▶ _Given instruction_:
Gather every line holding the string "ShaderNodeMixShader".

▶ _Information supplied_:
==================================================
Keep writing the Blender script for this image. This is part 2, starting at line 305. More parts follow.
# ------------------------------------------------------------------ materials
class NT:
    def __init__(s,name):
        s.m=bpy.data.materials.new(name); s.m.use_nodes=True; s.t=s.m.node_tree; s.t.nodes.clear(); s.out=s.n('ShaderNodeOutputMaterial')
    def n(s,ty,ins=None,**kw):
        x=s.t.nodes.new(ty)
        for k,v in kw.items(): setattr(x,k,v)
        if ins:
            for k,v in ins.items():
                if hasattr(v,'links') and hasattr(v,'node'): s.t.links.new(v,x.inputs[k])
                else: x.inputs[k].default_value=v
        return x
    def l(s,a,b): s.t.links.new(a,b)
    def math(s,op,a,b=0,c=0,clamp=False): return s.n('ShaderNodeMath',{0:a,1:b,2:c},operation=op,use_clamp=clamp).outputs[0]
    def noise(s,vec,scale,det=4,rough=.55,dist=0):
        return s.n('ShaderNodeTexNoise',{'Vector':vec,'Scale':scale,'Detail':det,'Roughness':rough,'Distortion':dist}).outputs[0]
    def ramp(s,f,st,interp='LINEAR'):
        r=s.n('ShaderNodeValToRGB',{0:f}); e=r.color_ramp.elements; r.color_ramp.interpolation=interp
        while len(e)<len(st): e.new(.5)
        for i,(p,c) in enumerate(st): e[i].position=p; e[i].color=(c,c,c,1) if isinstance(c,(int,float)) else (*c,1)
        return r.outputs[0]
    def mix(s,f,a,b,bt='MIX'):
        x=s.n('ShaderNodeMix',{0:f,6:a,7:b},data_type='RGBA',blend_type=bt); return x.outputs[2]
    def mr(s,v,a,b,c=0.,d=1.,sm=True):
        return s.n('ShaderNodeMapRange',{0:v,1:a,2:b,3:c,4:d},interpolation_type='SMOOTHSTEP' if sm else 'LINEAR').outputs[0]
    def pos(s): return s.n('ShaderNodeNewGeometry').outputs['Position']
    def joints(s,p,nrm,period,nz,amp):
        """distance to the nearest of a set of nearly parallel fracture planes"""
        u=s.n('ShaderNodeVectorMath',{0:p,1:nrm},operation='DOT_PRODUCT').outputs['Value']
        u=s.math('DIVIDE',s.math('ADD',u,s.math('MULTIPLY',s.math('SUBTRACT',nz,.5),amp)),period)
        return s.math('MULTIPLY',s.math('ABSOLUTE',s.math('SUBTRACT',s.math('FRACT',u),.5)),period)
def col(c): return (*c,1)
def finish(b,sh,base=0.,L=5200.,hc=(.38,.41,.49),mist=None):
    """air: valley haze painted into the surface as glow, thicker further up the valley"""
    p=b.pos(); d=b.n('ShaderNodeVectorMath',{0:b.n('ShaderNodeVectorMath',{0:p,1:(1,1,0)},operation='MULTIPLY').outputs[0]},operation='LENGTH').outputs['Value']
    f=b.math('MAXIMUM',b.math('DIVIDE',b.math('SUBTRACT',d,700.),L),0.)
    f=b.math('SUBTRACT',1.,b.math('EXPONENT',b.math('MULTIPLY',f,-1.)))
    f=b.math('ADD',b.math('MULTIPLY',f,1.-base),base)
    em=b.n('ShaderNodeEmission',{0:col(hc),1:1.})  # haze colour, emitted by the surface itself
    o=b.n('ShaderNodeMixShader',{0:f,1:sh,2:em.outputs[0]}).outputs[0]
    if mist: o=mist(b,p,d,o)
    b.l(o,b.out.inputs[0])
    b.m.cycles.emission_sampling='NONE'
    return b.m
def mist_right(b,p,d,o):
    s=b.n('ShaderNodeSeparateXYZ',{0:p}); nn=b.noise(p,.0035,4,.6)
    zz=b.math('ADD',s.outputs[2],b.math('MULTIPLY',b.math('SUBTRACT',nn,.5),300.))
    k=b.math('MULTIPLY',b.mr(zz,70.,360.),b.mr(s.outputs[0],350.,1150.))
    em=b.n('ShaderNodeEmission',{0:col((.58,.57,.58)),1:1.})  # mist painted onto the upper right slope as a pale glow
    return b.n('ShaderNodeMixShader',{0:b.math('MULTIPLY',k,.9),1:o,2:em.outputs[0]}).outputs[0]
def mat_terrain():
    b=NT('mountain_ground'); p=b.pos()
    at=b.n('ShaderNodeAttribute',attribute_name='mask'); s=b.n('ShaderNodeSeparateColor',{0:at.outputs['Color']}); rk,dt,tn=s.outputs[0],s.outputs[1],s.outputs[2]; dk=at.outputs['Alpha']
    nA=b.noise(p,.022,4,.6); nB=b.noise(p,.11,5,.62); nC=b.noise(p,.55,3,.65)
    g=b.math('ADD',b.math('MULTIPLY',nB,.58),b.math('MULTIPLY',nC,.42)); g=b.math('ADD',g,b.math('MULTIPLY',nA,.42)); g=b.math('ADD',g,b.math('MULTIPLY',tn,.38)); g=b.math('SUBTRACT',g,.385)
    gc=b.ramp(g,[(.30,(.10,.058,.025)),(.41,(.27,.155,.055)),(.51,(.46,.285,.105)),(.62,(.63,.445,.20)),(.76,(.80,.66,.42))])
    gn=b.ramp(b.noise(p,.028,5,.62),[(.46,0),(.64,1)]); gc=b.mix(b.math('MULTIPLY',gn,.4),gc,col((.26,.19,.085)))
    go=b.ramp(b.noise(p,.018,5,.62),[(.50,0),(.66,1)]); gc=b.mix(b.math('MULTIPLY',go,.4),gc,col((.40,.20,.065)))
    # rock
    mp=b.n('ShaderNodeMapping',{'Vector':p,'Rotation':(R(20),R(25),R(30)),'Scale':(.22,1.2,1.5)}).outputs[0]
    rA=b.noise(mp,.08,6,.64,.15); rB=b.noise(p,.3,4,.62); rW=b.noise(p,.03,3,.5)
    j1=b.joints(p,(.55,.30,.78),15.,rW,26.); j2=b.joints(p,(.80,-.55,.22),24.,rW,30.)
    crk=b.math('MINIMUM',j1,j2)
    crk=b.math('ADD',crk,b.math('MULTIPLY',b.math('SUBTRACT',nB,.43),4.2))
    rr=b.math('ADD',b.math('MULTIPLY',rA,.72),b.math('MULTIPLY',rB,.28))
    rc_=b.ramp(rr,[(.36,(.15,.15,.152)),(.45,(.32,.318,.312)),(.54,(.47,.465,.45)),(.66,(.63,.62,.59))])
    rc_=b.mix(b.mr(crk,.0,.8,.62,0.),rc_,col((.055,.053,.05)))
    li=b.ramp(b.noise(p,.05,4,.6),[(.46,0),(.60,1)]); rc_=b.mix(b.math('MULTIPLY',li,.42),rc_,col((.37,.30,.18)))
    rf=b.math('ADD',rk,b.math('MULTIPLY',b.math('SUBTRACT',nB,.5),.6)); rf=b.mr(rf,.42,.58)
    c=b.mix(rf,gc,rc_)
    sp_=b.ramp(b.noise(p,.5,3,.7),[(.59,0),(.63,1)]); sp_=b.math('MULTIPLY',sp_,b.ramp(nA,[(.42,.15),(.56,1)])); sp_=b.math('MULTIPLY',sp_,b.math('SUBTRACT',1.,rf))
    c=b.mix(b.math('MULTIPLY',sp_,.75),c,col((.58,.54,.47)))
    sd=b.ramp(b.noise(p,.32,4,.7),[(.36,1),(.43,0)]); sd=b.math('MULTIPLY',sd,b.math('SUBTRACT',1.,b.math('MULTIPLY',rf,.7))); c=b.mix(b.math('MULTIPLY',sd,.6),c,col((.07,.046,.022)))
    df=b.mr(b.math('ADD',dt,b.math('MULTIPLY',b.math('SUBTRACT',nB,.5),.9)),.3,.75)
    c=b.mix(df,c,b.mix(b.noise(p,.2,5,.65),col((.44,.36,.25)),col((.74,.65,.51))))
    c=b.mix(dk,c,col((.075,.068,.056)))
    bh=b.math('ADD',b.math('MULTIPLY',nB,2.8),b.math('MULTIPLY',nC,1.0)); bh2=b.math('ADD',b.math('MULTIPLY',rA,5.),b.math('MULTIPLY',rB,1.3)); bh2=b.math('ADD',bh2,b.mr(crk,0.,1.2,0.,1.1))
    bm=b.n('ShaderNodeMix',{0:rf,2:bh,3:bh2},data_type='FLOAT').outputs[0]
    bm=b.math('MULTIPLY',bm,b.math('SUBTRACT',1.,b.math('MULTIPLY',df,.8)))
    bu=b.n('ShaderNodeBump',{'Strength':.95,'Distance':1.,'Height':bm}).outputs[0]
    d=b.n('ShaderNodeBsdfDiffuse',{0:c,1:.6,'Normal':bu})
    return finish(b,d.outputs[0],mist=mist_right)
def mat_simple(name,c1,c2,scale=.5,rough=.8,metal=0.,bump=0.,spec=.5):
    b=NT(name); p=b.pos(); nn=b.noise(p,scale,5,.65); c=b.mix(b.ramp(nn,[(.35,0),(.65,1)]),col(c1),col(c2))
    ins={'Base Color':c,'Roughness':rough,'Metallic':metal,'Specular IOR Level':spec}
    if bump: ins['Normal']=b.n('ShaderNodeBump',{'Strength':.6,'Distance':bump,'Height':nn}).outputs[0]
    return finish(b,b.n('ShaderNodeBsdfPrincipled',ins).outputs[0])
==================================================
▶ _Correct result_:
    o=b.n('ShaderNodeMixShader',{0:f,1:sh,2:em.outputs[0]}).outputs[0]
    return b.n('ShaderNodeMixShader',{0:b.math('MULTIPLY',k,.9),1:o,2:em.outputs[0]}).outputs[0]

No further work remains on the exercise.